Planning a New Campus
Clark Kerr, President of the University of California (1958 - 1967) remembers the decision making process as one of political and emotional disagreements. But, on a decisive bus visit in July 1960, Dean McHenry, the Founding Chancellor of UC Santa Cruz, the weather and natural beauty of the Santa Cruz site won out.
As Kerr recalls:
"Now with Dean [McHenry]... We had disagreements over the site. He would have preferred Almaden and with some good reasons—it was closer to the population center. That meant also closer to some political support...
I also thought for the type of campus we were talking about...colleges with their own identity...that it fit better the Santa Cruz site...with its trees and so forth so you had...you didn't have a sense of seeing, you know, everything all at once...you saw one college at a time... And we wanted to have this sense of identity.
Also I felt that it'd be easier to recruit faculty members to the Santa Cruz area with the beautiful places that they could live and the fine climate...that it would beat Almaden."
- from Clark Kerr, Oral History
And, McHenry reflects on that decisive bus trip:
"We went up on one of the lower hills...to survey the area, look back at the forest and look down at the bay, so the people in great comfort saw the beauty of the place. And after...oohing and ahing at the forest and the sea, the bus went on back, again in air-conditioned comfort, and went into an area of wine grapes...to look down at the Almaden Valley...
It was very hot, and men began to peel their coats off, and we finally got up on top of the hill and looked down, and it was sandy and very warm and wasn't particularly attractive, and...you could see the subdivisions creeping up on this area...It was pretty hot inside, and... they got back in the bus, and going up Highway 17 I can still remember, I think it was Regent [Dorothy Buffum] Chandler saying to another Regent, “Why it'd cost us a fortune to air-condition a campus there.”
- from Dean McHenry, Oral History
During the decision making process, Kerr asked three UC Berkeley faculty members to advise him on the choice of site: noted architect William Wurster (Dean of the College of Environmental Design), Clarence Brown (psychology), and Stephen Pepper (philosophy).

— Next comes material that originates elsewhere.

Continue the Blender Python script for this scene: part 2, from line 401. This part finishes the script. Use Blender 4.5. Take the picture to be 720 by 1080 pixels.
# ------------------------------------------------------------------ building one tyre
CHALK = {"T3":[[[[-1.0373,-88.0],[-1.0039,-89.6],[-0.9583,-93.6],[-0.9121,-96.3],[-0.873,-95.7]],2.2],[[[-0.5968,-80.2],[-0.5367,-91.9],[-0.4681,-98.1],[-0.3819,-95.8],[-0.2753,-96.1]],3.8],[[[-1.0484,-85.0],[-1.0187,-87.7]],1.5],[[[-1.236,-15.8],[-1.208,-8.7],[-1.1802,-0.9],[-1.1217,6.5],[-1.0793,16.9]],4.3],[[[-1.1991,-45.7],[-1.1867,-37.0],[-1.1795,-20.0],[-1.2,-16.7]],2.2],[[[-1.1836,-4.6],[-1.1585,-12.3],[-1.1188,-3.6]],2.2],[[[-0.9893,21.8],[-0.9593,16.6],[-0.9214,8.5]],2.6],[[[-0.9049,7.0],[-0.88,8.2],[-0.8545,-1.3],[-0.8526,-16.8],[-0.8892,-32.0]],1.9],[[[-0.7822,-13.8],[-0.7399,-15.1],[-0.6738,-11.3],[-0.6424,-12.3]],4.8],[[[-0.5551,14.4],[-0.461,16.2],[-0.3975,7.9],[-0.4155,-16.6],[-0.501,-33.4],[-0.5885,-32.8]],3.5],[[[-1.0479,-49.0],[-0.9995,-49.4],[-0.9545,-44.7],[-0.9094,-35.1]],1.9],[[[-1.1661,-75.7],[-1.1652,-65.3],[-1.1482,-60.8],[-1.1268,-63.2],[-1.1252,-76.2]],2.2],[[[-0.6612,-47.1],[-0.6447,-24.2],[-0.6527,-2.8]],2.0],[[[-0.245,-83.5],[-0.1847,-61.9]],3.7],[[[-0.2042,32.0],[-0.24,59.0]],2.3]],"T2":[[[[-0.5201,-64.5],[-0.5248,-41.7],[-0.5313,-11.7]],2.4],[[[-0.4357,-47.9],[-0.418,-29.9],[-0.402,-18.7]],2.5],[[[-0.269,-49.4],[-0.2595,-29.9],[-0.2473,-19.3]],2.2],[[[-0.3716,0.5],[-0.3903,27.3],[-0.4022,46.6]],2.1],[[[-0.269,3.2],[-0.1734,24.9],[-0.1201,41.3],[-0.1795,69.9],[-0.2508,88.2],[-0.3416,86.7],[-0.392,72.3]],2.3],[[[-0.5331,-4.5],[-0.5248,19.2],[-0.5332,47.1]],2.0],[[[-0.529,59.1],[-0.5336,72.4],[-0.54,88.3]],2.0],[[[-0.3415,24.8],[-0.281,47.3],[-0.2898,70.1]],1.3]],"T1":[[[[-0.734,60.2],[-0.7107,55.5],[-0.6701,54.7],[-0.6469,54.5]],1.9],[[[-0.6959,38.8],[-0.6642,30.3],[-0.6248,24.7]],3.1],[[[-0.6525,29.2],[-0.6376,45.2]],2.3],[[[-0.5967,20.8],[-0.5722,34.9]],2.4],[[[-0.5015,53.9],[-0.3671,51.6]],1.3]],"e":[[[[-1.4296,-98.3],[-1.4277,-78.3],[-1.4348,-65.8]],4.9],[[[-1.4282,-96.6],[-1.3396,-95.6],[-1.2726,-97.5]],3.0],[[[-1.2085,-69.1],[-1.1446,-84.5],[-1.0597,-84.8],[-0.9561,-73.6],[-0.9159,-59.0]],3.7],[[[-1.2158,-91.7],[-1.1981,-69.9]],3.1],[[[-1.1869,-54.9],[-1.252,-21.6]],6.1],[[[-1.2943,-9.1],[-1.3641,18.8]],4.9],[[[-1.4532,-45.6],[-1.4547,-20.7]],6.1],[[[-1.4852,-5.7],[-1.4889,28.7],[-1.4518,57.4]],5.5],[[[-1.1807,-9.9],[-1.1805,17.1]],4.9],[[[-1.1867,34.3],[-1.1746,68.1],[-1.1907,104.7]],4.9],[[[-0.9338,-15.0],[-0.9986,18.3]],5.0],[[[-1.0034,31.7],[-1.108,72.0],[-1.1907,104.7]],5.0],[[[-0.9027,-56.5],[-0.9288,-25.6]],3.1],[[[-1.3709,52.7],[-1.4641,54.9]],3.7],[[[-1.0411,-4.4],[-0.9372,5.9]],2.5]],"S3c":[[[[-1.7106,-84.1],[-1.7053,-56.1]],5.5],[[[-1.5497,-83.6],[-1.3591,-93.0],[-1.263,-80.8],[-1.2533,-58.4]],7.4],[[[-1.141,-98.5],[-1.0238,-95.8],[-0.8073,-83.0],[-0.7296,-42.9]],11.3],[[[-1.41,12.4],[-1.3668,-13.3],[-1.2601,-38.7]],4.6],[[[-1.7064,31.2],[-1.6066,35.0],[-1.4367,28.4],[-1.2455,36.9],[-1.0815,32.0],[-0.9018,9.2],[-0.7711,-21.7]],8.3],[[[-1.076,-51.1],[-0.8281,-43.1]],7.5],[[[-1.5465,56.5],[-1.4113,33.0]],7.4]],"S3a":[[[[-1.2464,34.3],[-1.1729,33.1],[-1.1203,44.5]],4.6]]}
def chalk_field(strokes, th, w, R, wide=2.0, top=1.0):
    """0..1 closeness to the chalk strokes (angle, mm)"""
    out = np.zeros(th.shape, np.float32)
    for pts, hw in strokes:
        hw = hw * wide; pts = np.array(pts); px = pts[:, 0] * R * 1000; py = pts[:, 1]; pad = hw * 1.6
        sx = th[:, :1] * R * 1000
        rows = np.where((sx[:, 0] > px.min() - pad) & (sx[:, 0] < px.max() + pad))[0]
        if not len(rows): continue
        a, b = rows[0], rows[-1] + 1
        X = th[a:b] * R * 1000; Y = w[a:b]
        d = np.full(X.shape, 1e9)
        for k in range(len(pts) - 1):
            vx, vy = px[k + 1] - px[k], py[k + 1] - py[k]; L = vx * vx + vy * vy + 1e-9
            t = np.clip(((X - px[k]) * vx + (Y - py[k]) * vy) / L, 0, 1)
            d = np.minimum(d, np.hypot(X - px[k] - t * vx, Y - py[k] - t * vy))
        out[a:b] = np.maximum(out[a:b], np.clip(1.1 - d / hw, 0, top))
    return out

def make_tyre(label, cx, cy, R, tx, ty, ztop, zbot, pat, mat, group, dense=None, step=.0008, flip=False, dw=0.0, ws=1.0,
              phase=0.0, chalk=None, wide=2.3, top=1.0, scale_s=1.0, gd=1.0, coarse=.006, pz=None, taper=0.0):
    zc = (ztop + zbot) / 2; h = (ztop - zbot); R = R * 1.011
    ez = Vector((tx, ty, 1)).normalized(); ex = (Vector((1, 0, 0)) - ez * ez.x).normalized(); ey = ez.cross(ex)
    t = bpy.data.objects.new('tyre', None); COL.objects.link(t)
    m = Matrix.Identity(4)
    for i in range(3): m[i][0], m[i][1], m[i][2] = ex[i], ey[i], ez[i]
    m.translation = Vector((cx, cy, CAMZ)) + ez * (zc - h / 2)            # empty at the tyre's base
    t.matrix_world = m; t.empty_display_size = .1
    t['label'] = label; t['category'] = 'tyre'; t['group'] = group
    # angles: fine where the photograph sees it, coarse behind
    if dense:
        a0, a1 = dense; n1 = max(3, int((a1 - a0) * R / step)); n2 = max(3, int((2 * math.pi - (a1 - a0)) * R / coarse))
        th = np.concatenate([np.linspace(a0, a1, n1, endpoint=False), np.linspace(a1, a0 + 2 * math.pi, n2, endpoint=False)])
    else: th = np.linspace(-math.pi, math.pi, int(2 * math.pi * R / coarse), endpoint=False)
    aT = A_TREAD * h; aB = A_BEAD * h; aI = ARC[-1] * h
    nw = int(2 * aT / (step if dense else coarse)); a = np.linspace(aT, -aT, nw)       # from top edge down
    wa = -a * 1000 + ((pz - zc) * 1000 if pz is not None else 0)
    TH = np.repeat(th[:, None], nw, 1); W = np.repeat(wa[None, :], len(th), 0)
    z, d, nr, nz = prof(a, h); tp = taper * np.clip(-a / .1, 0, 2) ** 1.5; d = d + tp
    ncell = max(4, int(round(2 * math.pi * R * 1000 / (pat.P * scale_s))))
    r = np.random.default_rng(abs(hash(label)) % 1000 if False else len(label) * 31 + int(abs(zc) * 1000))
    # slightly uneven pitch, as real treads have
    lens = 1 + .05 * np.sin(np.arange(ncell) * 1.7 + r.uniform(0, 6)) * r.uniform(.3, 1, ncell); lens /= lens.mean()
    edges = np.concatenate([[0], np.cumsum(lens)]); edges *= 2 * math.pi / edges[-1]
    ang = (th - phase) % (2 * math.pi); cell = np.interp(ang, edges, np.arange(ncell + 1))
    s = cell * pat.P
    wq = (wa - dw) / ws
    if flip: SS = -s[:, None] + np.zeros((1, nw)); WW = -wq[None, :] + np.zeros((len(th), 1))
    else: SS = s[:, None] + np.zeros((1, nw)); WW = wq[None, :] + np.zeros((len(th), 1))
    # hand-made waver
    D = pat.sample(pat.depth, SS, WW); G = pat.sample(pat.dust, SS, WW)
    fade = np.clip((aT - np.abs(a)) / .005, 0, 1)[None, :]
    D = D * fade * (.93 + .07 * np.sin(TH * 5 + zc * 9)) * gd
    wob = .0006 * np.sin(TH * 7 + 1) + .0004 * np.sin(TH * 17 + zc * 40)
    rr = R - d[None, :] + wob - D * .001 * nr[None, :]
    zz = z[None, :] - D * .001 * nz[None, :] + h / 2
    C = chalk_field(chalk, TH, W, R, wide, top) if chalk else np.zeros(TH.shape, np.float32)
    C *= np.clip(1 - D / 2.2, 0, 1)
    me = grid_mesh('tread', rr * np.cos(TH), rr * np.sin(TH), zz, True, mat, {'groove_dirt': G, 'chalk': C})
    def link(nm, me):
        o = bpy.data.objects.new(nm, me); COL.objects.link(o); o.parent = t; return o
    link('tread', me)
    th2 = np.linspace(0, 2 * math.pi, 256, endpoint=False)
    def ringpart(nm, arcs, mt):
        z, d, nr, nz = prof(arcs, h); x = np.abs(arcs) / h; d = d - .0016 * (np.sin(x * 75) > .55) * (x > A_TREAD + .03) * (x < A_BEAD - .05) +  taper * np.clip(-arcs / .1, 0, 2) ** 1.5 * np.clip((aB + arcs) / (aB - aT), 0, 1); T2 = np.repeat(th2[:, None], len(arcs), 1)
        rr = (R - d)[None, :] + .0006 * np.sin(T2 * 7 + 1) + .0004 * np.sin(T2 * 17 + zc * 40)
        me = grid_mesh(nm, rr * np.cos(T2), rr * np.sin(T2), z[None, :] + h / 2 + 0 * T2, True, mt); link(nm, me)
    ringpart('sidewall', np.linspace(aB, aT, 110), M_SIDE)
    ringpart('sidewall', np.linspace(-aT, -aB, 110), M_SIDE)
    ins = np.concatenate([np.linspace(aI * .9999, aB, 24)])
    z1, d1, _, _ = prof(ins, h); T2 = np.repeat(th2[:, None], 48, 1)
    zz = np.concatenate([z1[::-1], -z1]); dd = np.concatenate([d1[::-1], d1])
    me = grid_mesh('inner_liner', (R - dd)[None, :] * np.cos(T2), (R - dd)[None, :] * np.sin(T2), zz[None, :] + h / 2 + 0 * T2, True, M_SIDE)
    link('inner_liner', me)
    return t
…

In his oral history, Pepper recounts the work of the committee:
The Almaden site was attractive—in a fertile valley formed by a high portion of the Coast Range. But the Santa Cruz site was spectacular—on an elevation above the sea with an extended horizon across to the Monterey Peninsula and sweeping 180 degrees north, and the high Coast Range behind and slopes of redwood forest that would belong to the campus...
Actually, though we weighed all considerations, our choice went from the beginning strongly towards Santa Cruz, particularly on account of its great scenic beauty...the more we saw it the less we could conceive ourselves preferring the Almaden site...
I like to believe that here was a big choice by a group of exceedingly practical men that was made primarily on aesthetic grounds—because of the great beauty of the place.